With lockdowns and restrictions easing should see trading resume back to normal. The upcoming half year result will be interesting to see just how much the restrictions affected sales. I think the tough trading restrictions may present RPM with greater acquisition opportunity with some smaller businesses struggling, and in the long run be a benefit. However looking forward I am confident the sales momentum the company had will pick back up.

#Trading Update
stale
Added 3 years ago

RPM released a Q1 FY22 trading update today.

Headline numbers tout Rev growth of 60% to $15.0m on prior corresponding period in FY21. However, Quarter on quarter this is actually slightly down on Q4 FY21 which was Rev of $15.24m.

Gross profit was up 36.9% on Q1 FY21 to $4.04m. This was actually up quarter on quarter from $3.82m in Q4 FY21. So slightly better margins is a positive.

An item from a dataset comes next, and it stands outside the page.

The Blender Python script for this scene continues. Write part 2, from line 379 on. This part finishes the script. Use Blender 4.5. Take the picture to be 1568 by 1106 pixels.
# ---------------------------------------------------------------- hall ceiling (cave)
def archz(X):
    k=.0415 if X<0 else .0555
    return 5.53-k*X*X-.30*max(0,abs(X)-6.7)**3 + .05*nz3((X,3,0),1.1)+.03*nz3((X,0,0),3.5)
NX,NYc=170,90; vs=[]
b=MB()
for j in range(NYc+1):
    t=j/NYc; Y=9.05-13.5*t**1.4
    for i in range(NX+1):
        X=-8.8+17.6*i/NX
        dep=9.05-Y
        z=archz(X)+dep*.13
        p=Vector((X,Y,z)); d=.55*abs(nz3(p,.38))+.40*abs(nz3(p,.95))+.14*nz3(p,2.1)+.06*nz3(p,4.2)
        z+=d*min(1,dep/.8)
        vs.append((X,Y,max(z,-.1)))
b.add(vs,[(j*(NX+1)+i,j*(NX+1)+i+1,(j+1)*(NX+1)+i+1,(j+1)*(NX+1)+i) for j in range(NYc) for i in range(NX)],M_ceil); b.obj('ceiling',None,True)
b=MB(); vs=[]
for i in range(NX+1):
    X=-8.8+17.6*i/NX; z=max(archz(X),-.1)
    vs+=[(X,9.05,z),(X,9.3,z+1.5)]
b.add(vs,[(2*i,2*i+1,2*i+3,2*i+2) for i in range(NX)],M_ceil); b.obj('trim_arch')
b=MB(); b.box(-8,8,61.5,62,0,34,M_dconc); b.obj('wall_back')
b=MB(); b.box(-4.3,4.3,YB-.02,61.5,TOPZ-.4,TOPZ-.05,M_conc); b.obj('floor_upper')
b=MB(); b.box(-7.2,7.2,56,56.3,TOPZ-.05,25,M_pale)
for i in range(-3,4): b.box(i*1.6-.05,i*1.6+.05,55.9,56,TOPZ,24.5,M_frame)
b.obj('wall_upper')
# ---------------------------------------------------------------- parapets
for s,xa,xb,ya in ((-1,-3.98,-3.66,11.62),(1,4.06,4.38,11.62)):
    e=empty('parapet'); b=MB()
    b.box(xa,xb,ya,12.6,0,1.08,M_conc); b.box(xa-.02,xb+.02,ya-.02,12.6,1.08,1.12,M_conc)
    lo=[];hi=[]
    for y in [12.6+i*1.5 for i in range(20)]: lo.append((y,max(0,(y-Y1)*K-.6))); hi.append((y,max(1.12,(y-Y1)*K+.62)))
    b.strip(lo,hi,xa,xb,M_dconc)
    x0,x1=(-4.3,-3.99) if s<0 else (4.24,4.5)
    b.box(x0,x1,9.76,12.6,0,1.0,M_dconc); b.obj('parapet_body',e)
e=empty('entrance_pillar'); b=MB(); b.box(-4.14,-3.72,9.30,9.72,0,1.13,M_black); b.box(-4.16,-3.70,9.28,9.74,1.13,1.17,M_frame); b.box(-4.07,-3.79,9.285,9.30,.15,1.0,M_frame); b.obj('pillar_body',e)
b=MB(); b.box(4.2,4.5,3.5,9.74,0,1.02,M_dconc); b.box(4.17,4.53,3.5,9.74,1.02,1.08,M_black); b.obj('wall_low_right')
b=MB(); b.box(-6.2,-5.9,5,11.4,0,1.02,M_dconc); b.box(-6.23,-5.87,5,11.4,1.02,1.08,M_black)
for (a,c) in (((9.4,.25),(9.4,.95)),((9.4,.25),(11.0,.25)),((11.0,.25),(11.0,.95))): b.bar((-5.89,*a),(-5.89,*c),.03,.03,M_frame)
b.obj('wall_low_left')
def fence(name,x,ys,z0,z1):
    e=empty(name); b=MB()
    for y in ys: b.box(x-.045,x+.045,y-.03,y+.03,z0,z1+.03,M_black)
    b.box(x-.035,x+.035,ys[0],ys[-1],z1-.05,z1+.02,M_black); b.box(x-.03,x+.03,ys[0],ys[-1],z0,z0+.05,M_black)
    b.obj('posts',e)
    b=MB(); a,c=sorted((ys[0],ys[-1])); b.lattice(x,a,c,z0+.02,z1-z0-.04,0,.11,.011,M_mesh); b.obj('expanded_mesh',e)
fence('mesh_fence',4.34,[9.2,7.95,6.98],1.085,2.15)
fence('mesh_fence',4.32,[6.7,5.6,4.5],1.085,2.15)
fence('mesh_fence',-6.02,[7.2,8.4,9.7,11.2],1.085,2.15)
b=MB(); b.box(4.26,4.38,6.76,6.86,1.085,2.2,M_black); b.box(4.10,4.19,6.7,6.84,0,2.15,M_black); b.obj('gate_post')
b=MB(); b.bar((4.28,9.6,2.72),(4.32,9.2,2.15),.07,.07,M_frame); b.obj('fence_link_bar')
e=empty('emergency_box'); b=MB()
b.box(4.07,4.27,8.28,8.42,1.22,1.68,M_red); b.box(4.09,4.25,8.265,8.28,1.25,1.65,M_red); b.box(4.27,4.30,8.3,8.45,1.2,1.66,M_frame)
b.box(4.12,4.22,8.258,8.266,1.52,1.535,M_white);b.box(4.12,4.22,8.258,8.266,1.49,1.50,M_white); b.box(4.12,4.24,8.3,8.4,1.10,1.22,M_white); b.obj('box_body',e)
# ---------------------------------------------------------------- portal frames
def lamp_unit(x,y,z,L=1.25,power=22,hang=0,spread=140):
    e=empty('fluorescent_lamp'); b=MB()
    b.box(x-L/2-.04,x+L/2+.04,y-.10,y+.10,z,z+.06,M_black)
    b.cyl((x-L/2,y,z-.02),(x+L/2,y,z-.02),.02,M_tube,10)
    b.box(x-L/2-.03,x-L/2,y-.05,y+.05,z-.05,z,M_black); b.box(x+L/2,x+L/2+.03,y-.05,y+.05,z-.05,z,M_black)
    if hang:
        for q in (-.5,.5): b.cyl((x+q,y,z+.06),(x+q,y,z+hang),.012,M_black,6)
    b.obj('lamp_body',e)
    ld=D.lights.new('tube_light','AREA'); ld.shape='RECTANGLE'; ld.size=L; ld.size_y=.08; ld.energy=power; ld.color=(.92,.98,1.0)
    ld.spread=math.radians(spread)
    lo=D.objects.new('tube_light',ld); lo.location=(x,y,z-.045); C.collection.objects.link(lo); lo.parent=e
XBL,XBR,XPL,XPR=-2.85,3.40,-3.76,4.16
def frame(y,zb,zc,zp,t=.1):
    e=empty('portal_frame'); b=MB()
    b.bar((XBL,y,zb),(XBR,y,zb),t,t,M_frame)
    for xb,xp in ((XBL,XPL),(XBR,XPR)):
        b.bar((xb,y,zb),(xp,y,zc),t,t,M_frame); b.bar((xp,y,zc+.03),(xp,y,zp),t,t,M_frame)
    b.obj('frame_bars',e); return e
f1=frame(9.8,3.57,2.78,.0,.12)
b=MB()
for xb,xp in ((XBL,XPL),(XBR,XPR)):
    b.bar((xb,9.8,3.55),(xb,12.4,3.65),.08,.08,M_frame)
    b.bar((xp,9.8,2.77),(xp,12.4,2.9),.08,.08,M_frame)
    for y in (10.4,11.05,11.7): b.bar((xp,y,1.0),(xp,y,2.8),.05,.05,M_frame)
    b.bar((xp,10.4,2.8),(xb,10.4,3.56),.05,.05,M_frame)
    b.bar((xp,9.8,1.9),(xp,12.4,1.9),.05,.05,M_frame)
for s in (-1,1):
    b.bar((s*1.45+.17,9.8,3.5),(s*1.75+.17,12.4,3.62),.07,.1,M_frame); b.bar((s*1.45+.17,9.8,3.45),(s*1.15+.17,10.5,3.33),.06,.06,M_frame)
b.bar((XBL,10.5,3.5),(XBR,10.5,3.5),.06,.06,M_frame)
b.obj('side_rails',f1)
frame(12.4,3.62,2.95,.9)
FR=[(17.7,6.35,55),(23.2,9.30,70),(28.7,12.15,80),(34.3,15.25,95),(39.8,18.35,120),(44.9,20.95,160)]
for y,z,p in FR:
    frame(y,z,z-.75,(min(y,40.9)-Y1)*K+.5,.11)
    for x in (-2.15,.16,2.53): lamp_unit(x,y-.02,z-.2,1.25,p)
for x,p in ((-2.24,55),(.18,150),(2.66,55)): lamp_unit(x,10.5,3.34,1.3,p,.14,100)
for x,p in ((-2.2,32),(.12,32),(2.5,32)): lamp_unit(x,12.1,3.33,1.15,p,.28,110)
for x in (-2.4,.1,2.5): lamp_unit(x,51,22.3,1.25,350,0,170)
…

EBITDA was down 37.9% on Q1 FY21 to $0.92m (Q1 FY21 - $1.48m). This is a bigger drop from Q4 FY21 which was $1.78m EBITDA. The company flags this being mainly due to staff costs, warehousing and stocking expenses for 2 x new distribution centres that became operational on Oct 1. So I assume this to be a one off with EBITDA to bounce back next quarter.

All in all, I am positive on this trading update. With NSW and Victoria in lockdown for pretty much all this trading period it has meant the retail side of all their divisions were material affected. And despite this the top line remained flat QoQ. Company flags this is due to demand in their commercial side with essential services such as transport, mining and agriculture continuing regular trading throughout the lockdowns. This gives me great confidence that the commercial side underpins the company's value and once the retail trading resumes as normal we should see this propel their top line back to good growth numbers.

My valuation was based on the company achieving $70m revenue with flat net margins in FY22. Based off this trading update im confident this can be achieved. Even if revenues are flat QoQ they will achieve $60m. Now that NSW and Victoria are opening up, retail trading should normalize.